Using a user–defined function in Ansys Fluent to implement the energy release profile in model fuel elements taking into account radiation heating
DOI:
https://doi.org/10.31489/2021ph4/78-84Keywords:
user–defined function, Ansys Fluent, radiation heating, energy release, fuel elements, experimental device, impulse graphite reactor, thermophysical calculationsAbstract
The paper presents a model of an experimental device tested on the complex of impulse graphite reactor of the Branch IAE RSE NNC RK, designed to study the possibility of changing the neutron spectrum of the reactor from thermal to fast. At the stage of preparation for testing, a series of neutron-physical studies were carried out using the MCNP. The purpose of these studies is to determine the specific energy release both in the model fuel elements and in non-fuel structural elements of the experimental device during their radiation heating, taking into account the thermal state of the reactor core. After that, the obtained data are used as initial conditions for development of user-defined functions and conducting thermophysical calculations to determine the distribution of the temperature field in the tested device, the ANSYS Fluent software package. The method for calculating the specific energy release in non-fuel structural elements during their radiation heating in the impulse graphite reactor, considering its thermal state, has been used relatively recently.
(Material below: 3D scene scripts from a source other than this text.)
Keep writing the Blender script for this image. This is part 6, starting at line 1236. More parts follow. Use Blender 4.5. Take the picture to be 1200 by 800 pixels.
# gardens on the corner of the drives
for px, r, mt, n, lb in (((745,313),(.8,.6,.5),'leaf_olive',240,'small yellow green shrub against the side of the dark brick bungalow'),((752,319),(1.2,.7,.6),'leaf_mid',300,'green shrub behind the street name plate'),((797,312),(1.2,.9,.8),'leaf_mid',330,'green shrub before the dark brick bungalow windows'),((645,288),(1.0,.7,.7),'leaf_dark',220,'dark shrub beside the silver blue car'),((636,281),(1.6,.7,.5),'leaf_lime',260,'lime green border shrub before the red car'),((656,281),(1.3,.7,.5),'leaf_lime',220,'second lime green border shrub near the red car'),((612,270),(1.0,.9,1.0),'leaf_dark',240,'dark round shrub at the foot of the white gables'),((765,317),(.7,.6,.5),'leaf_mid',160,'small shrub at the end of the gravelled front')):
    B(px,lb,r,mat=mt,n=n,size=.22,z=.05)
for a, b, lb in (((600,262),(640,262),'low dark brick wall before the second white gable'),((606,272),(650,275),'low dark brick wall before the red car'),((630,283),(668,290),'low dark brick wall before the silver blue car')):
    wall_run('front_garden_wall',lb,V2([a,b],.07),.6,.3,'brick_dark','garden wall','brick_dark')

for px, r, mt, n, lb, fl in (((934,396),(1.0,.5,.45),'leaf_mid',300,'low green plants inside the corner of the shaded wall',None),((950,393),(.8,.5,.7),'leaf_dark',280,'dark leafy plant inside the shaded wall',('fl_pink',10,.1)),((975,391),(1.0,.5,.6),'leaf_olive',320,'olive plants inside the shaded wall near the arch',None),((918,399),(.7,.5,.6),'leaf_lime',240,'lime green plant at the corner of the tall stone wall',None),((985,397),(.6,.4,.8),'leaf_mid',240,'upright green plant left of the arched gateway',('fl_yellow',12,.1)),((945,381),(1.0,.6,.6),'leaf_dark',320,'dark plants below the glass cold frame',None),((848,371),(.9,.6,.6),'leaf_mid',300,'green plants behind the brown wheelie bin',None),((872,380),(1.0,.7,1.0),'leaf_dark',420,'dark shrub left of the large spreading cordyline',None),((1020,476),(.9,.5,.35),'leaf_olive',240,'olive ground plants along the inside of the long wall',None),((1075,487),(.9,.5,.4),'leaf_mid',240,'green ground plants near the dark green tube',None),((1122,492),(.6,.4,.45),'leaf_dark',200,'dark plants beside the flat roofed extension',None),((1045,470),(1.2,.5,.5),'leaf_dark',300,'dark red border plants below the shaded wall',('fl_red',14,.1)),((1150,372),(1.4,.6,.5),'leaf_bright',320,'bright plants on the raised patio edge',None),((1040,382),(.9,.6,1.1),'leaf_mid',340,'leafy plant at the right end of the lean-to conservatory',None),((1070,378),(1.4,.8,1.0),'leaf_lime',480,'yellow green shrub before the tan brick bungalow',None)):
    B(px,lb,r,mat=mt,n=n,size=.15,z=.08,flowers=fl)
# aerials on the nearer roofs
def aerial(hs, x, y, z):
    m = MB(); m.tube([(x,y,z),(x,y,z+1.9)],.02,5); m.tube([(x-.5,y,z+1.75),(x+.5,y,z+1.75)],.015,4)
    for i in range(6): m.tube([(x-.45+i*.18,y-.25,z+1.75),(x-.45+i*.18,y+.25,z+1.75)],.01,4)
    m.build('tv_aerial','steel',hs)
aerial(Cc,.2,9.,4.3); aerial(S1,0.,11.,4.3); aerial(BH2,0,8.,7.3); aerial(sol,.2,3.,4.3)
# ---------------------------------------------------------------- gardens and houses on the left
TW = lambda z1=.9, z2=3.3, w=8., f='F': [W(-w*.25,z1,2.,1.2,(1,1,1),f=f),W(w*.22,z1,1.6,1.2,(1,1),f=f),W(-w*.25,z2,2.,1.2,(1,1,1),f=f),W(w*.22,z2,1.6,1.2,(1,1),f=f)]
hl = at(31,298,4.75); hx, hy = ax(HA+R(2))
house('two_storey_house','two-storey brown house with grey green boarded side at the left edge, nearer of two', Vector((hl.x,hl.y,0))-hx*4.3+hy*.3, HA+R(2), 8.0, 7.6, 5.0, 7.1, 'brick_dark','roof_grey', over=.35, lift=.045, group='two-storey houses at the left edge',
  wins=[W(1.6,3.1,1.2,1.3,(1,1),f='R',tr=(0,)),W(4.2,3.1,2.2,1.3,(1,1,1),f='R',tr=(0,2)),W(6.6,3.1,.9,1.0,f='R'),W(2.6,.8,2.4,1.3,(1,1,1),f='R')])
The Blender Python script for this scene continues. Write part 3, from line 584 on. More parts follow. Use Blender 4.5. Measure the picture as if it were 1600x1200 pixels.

It requires a special approach to the implementation of the required energy release profile when carrying out thermophysical calculations in the Ansys software. The paper also illustrates the advantages of using a custom function in Ansys Fluent to define the profile of the energy release in model fuel elements and structural elements of an experimental device depending on time and height. In addition, the results of a thermophysical calculation of the experimental device for determining the distribution and maximum values of temperature in fuel and non-fuel structural elements are presented.